I know I need to stop writing now, and I am acutely aware it’s just me and my tangents left at this stage. I wish I knew what the point of this post was because the internship is over now and I am hanging in the balance of its aftermath. No idea of the path I am going to take next, knowing only the ones I can and must and have refused.

I think I just want to commemorate an experience that has taught me the value of every precious second you spend doing something you truly love. If it’s being in pyjamas by 6pm, if it’s going to a comedy gig, or dinner, or hanging with your knitting krew or a walk in real, beautiful, fresh air – whatever your thing is, do it with intention, do it with joy. My evenings have never been so pleasure-filled as the evenings I’ve spent over the past few months. Because they’ve never felt so truly mine.

Running out from that oppressive environment into the big, glaring world was exhilarating – a thud back into my skin and a desperation to win back as many of my wasted working hours as possible.

So I knit and swing danced and drew and drank and kettlebelled and ate and laughed my way into realising I still have absolutely no idea what exactly it is I’m going to do with myself. And that is FINE. In fact, that is better.

So, so long, internship. See you, certain death. Gonna have to raincheck on you financial security, professional stability, pensions. Thank you for letting me embrace casual office chic (AKA wearing my Granny’s leisurewear). Thank you for giving me media coverage reports and therefore the excuse to listen to countless episodes of The Guilty Feminist.
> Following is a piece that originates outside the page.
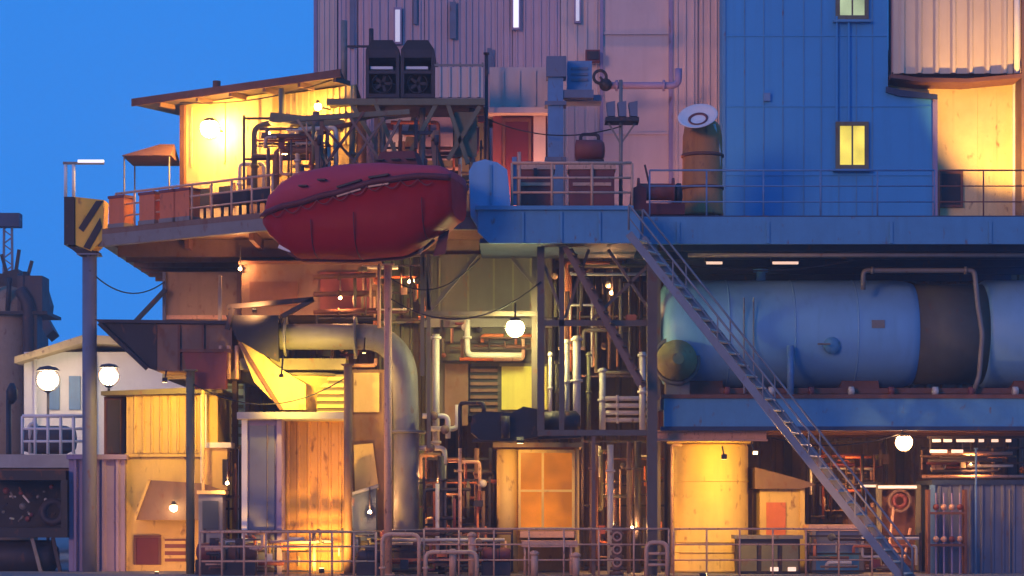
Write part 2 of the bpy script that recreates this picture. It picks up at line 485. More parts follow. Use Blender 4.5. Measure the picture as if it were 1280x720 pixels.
# ------------------------------------------------------------------ towers
t = thing('clad_tower', 'tall mauve corrugated tower with narrow lit slits', 'tower', (X(650,8), 10, DECK))
Y = 8.0; ztop = Z(-90, Y)
x0, x1 = X(395,Y), X(903,Y)
part('core', MB().box(x0+.05, x1-.02, Y+.12, Y+7, DECK, ztop), 'lilac_clad', t)
def clad(px0, px1, py0, py1, Yf, mat, pitch, dep, lab=None):
    return part('cladding', MB().pribs(px0, px1, py0, py1, Yf, pitch, dep), mat, t, lab)
clad(395, 421, -90, 300, Y, 'cream_clad', .16, .03)
clad(423, 446, -90, 300, Y-.05, 'lilac_clad', .14, .03)
clad(448, 530, -90, 300, Y, 'lilac_clad', .26, .05)
clad(531, 640, -90, 300, Y+.02, 'lilac_clad', .20, .05)
clad(641, 700, -90, 300, Y, 'lilac_clad', .26, .05)
clad(701, 752, -90, 300, Y-.04, 'cream_clad', .3, .04)
part('panel', MB().pb(754, -90, 838, 300, Y-.02, Y+.1), 'cream_clad', t)
clad(841, 872, -90, 300, Y-.08, 'cream_clad', .3, .05)
clad(873, 900, -90, 300, Y, 'cream_clad', .25, .05)
part('corner_post', MB().pb(836, -90, 841, 300, Y-.14, Y), 'purple_grey', t)
part('corner_post', MB().pb(750, -90, 754, 300, Y-.12, Y), 'purple_grey', t)
part('corner_post', MB().pb(392, -90, 396, 300, Y-.05, Y+.2), 'purple_grey', t)
for px, p0, p1, w in ((645, -60, 34, 3.2), (722, -60, 26, 2.2), (497, 12, 52, 3.0)):
    f = part('slit_frame', MB().pb(px-w-2, p0-3, px+w+2, p1+3, Y-.16, Y-.06), 'purple_grey', t)
    part('lit_slit', MB().pb(px-w, p0, px+w, p1, Y-.19, Y-.163), 'tube_white' if px == 645 else 'tube_dim', f)
for px, p0, p1, w in ((566, 2, 48, 4), (440, -60, 60, 3), (612, 60, 92, 3), (519, -20, 30, 2)):
    part('vent_slit', MB().pb(px-w, p0, px+w, p1, Y-.14, Y-.055), 'slate', t)
part('parapet', MB().box(x0-.1, x1+.05, Y-.25, Y+7.1, ztop, ztop+.3), 'purple_grey', t)
for py in (40, 165): part('girt', MB().pb(754, py, 836, py+3, Y-.07, Y-.022), 'cream_clad', t)

t = thing('blue_tower', 'tall smooth blue tower with two lit yellow windows', 'tower', (X(1040,6.5), 8, DECK))
Y = 6.5
part('wall', MB().poly([(905,-90),(1110,-90),(1110,112),(1124,116),(1170,122),(1170,300),(905,300)], Y, Y+5), 'blue_clad', t)
part('eave_trim', MB().poly([(1108,108),(1126,112),(1172,118),(1172,124),(1124,120),(1108,115)], Y-.12, Y+1), 'navy_dark', t)
part('corner_trim', MB().pb(1166, 124, 1172, 300, Y-.06, Y-.002), 'purple_grey', t)
part('corner_trim', MB().pb(903, -90, 907, 300, Y-.04, Y-.002), 'blue_paint', t)
for px in (930, 954, 978, 1004, 1026, 1048, 1070, 1090): part('panel_joint', MB().pb(px, -90, px+1.4, 300, Y-.02, Y-.002), 'blue_paint', t)
for py in (44, 132, 218): part('panel_joint', MB().pb(907, py, 1108 if py < 100 else 1164, py+1.4, Y-.025, Y-.003), 'blue_clad', t)
for py0, py1, mat in ((154,209,'pane_yellow'), (-30,22,'pane_green')):
    f = MB()
    f.pb(1045, py0-2, 1050, py1+2, Y-.10, Y+.02); f.pb(1081, py0-2, 1086, py1+2, Y-.10, Y+.02)
    f.pb(1050, py0-2, 1081, py0+3, Y-.098, Y+.02); f.pb(1050, py1-3, 1081, py1+2, Y-.098, Y+.02)
    fr = part('window_frame', f, 'olive_steel', t)
    part('pane', MB().pb(1050, py0+3, 1081, py1-3, Y-.03, Y-.006), mat, fr)
    part('mullion', MB().pb(1064.5, py0+3, 1066.5, py1-3, Y-.06, Y-.033), 'olive_steel', fr)
    part('sill', MB().pb(1042, py1+2, 1089, py1+5, Y-.2, Y-.003), 'blue_paint', fr)
part('lamp_box', MB().pb(955, 116, 963, 126, Y-.12, Y-.003), 'blue_rail', t)
part('access_ladder', MB().pb(1045, 20, 1047, 150, Y-.14, Y-.1).pb(1060, 25, 1062, 150, Y-.14, Y-.1), 'blue_clad', t)

t = thing('clad_building', 'yellow-lit building with ribbed upper box beside the blue tower', 'building', (X(1210,7.2), 9, DECK))
Y = 7.2
part('wall', MB().pb(1112, 60, 1277, 300, Y, Y+5), 'wall_beige', t)
part('wall_trim', MB().pb(1266, 96, 1271, 300, Y-.05, Y-.003), 'wall_white', t)
part('upper_core', MB().pb(1116, -90, 1277, 90, Y-.8, Y-.003), 'cream_clad', t)
part('upper_cladding', MB().pribs(1117, 1266, -90, 92, Y-.87, .56, .10), 'cream_warm', t)
part('eave_beam', MB().poly([(1114,92),(1150,97),(1210,98),(1277,92),(1277,97),(1210,103),(1150,102),(1114,97)], Y-1.1, Y-.004), 'rust_steel', t)
part('gutter_pipe', MB().tube(P(1271,-90,Y-.95), P(1271,92,Y-.95), .09, 10), 'wall_white', t)
part('corner_post', MB().pb(1277, -90, 1283, 300, Y-.9, Y+.4), 'brown_steel', t)
w = part('window', MB().pb(1177, 217, 1201, 256, Y-.06, Y-.003), 'black_steel', t)
part('frame', MB().pb(1174, 214, 1177, 259, Y-.09, Y-.003).pb(1201, 214, 1204, 259, Y-.09, Y-.003).pb(1177,214,1201,217,Y-.088,Y-.003).pb(1177,256,1201,259,Y-.088,Y-.003), 'rust_steel', w)
for px in (1222, 1246): part('panel_seam', MB().pb(px, 104, px+1.2, 290, Y-.015, Y-.003), 'wall_beige', t)
floodlight('low deck floodlight washing the yellow building wall', (X(1285,3.0), 3.0, 10.12), P(1272,96,7.2), 4600, (1,.52,.11), 68, size=.22)
for i, (px, tx, w, c) in enumerate(((470, 500, 300, (1,.40,.26)), (640, 650, 450, (1,.40,.24)), (830, 800, 380, (1,.40,.26)))):
    floodlight(['floodlight behind the fan platform washing the left of the mauve tower','floodlight by the service cabinet washing the middle of the mauve tower','floodlight by the deck winch washing the right of the mauve tower'][i],
               P(px, 262, 3.2), P(tx, 60, 8), w, c, 125, group='tower floodlights', size=.2)

# ------------------------------------------------------------------ the lit cabin on the upper deck (turned towards the left)
u = Vector((-.835, .55, 0)); v = Vector((.55, .835, 0)); R0 = Vector((-4.78, 1.5, 0))
def F(a, d, z): return R0 + u*a + v*d + Vector((0,0,z))
def fbox(m, a0, a1, d0, d1, z0, z1):
    return m.hexa([F(a0,d0,z0), F(a1,d0,z0), F(a1,d1,z0), F(a0,d1,z0), F(a0,d0,z1), F(a1,d0,z1), F(a1,d1,z1), F(a0,d1,z1)])
ROOF = 14.2
t = thing('deck_cabin', 'yellow-lit steel cabin under a thin overhanging roof', 'cabin', F(3, 2.5, DECK))
CA = 6.55                                              # left end of the cabin along its front
def plan(pts, z0, z1): return MB().prism([Vector((p.x, p.y, z0)) for p in pts], Vector((0,0,z1-z0)))
part('wall', fbox(MB(), 3.1, CA, .55, 4.2, DECK, ROOF-.1), 'wall_beige', t)
q0, q1 = F(.25, .9, 0), F(3.097, .9, 0)
part('wall', plan([q0, q1, F(3.097,4.2,0), Vector((q0.x, F(3.097,4.2,0).y, 0))], DECK, ROOF-.1), 'cabin_brown', t, 'brown stained wall right of the door')
a, b = F(3.0, .87, 0), F(.3, .87, 0)
part('cladding', MB().ribs((a.x,a.y), (b.x,b.y), DECK+2.4, ROOF-.12, .22, .05), 'wall_beige', t)
q0 = F(0, -.15, 0)
part('roof', plan([q0, F(8.0,-.15,0), F(8.0,4.6,0), Vector((q0.x, F(2,4.6,0).y, 0))], ROOF-.06, ROOF+.10), 'roof_dark', t)
part('fascia', fbox(MB(), -.02, 8.02, -.2, -.152, ROOF-.10, ROOF+.13), 'rust_steel', t)
for a in (0.2, 1.5, 2.8, 4.1, 5.4, 6.9): part('rafter', fbox(MB(), a, a+.1, -.12, .54, ROOF-.2, ROOF-.063), 'brown_steel', t)
part('corner_post', fbox(MB(), CA-.08, CA+.10, .45, .548, DECK, ROOF-.11), 'rust_steel', t)
d_ = part('door', fbox(MB(), 3.25, 4.05, .50, .547, DECK+.05, DECK+2.1), 'brown_steel', t)
part('handle', fbox(MB(), 3.33, 3.38, .45, .499, DECK+.95, DECK+1.15), 'pale_pipe', d_)
for a in (4.6, 5.5):
    w = part('window', fbox(MB(), a, a+.55, .52, .547, DECK+.9, DECK+1.5), 'black_steel', t)
    part('frame', fbox(MB(), a-.07, a-.002, .5, .546, DECK+.83, DECK+1.57), 'rust_steel', w)
for a in (3.6, 4.9, 6.2): part('wall_rib', fbox(MB(), a, a+.07, .51, .546, DECK+2.2, ROOF-.22), 'wall_beige', t)
part('roof_vent', MB().tube(F(5.3,.6,ROOF+.1), F(5.3,.6,ROOF+.5), .12, 12), 'rust_steel', t)

def guard_mesh(c, r):
    c = Vector(c); m = MB(); R1 = r*1.16
    for k in range(4):
        a = math.pi*k/4 + .3
        m.pipe([c + Vector((math.cos(a)*R1*math.sin(q), math.sin(a)*R1*math.sin(q), R1*math.cos(q))) for q in [2*math.pi*j/20 for j in range(21)]], max(.008, r*.045), 5, .01)
    m.lathe([(R1,-.012),(R1+.02,-.012),(R1+.02,.012),(R1,.012)], c, 'Z', 24)
    return m
def wall_lamp(label, c, r, mat, group=None, arm=None):
    t = thing('wall_lamp', label, 'lamp', c, group)
    part('globe', MB().ball(c, r), mat, t)
    c = Vector(c)
    arm = Vector(arm) if arm is not None else Vector((0, .5, .1))
    part('arm', MB().tube(c + arm.normalized()*(r+.004), c + arm, .03, 8), 'dark_steel', t)
    if r > .15: part('guard', guard_mesh(c, r), 'dark_steel', t)
    part('cap', MB().lathe([(r*.75,0),(r*.55,.09),(.03,.12)], c + Vector((0,0,r*.72)), 'Z', 14), 'dark_steel', t)
    return t
LC = F(5.0, -.05, 0); LC.z = 13.15
wall_lamp('big blazing yellow lamp high on the cabin wall', LC, .27, 'globe_yellow', 'cabin lamps', arm=v*.6)
L2 = F(1.15, .25, 0); L2.z = 13.45
wall_lamp('bright lamp under the cabin roof edge near the fan platform', L2, .10, 'globe_yellow', 'cabin lamps', arm=v*.65)
L3 = F(2.3, .1, 0); L3.z = 12.2
wall_lamp('small lamp low between the pipes of the cabin wall', L3, .10, 'globe_yellow', 'cabin lamps', arm=v*.8)
L4 = P(335, 168, 2.6)
wall_lamp('small round lamp beside the brown pipes of the cabin wall', L4, .08, 'globe_yellow', 'cabin lamps', arm=v*.6)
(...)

Thank you for showing me a million things I don’t want, and just a glimmer of things I might. Thank you for letting me be unhappy so I know what I need to be happy again. Mainly, thanks for letting me eat porridge at my desk.

Time to stop living my life with an addendum. Time to just breathe.

And finally get myself a watercooler to hang out by.

*Disclaimer: I am very fond of the place and people I worked with. They are just lovely, I just like to exaggerate because I’m one of five kids and that’s the only way to get attention. Also, it wasn’t them, it was me – except for real.